Africa

Inclusive political process key to Sudan’s transition, Security Council hears

The political transition in Sudan is moving forward, though formation of the legislative council and other important milestones have yet to be achieved, the head of the new UN mission in the country told a virtual meeting of the Security Council on Tuesday. 

Volker Perthes delivered his first briefing to ambassadors after five weeks at the helm of the UN Integrated Transition Assistance Mission in Sudan (UNITAMS), whose mandate includes supporting progress towards democratic governance. 

The ongoing transition to democracy began following months of street protests which led to the overthrow of longstanding leader, President Omar Al-Bashir, in April 2019. 

Last October, Sudanese authorities and several armed groups from Darfur signed an historic peace agreement to end decades of conflict. A new cabinet, announced in February, is built on power-sharing between civilians, the military and armed movements. 

New Government in place 

Mr.

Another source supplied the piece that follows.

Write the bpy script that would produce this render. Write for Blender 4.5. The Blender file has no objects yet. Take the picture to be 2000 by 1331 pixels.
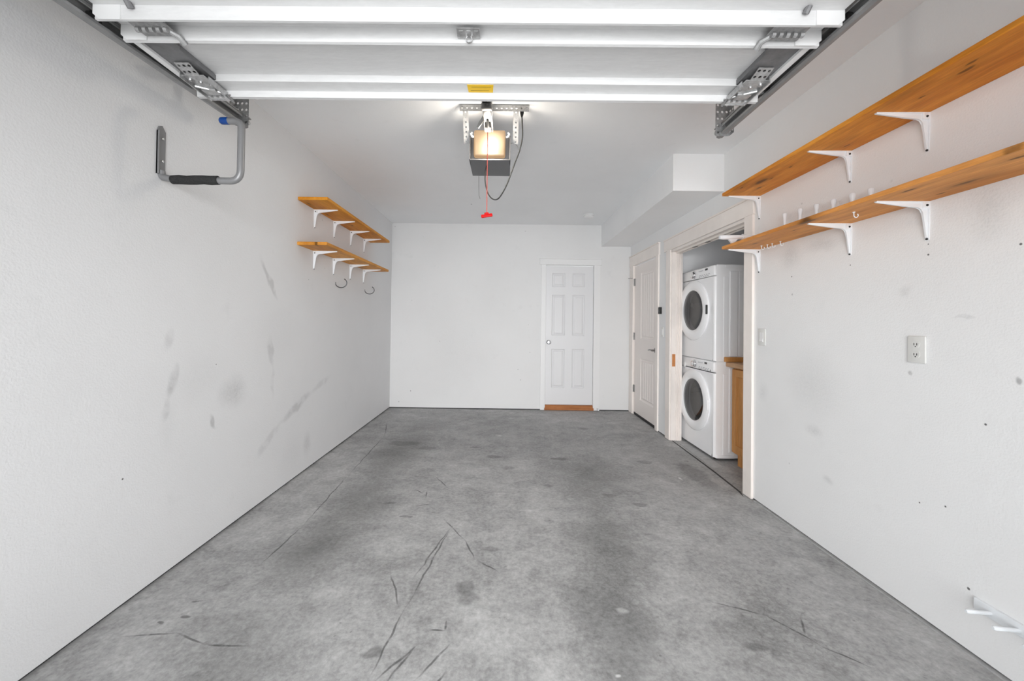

Perthes said the new Government has been able to agree on national priorities such as addressing socio-economic conditions, implementing the peace agreement and resuming negotiations with two non-signatories, and reforming the security sector.  

However, formation of the Transitional Legislative Council, where women must represent at least 40 per cent of the 300 seats, remains outstanding. 

“The swift formation of an inclusive and representative Legislative Council is indeed critical to broaden the support for the political transition.  There are fears that the gains achieved for women’s rights in the Constitutional Document, such as a Gender Commission to be established or the 40 per cent, might not be realized”, he said. 

“And Sudanese youth have also expressed frustration over their lack of representation. I can only underscore that an inclusive political process, including all segments of Sudan’s diverse society throughout the political transition, is essential for the success of this transition.” 

Civil society ‘buy-in’ critical 

Kholood Khair, Managing Partner at a think tank in Sudan’s capital, Khartoum, outlined considerations for the UN mission’s engagement with the authorities, wondering how UNITAMS will build consensus but also manage “the very great expectations of both the Government and the public.” 

She emphasized the importance of civil society as a “key partner” in the transition process, as it has played a continuous role in the country since before the revolution that led to the toppling of President Al-Bashir. 

“I believe that in order to be effective and to aptly support the transition, and have the buy-in of civil society as a key transition partner, UNITAMS should consult regularly and meaningfully with different and diverse civil society actors, across the country in its planning and strategizing for its work during the transition”, she said. 

UNAMID drawdown on track 

UNITAMS follows on from a joint UN-African Union operation in the country, that protected hundreds of thousands of civilians displaced by the brutal fighting in Darfur. 

That mission, known as UNAMID, ended in December, and complete withdrawal of all personnel is on track to meet a deadline of 30 June.  A skeleton team will stay on for the liquidation, which is estimated to take up to 12 to 18 months.  A police guard unit will also remain, though Sudan has primary responsibility for protecting UN premises during this period. 

Atul Khare, UN Under-Secretary-General for Operational Support, said the already complex task of closing 15 bases and repatriating more than 7,000 peacekeepers and civilians has been made even more challenging as the Sudanese authorities recently requested a delay in the closure and handover of two team sites this month. 

“We intend to respond positively to the Government’s request, particularly in order to facilitate a smooth handover”, Mr. Khare said, adding: “Nevertheless, I remain concerned about the continued presence of uniformed personnel in those two sites.”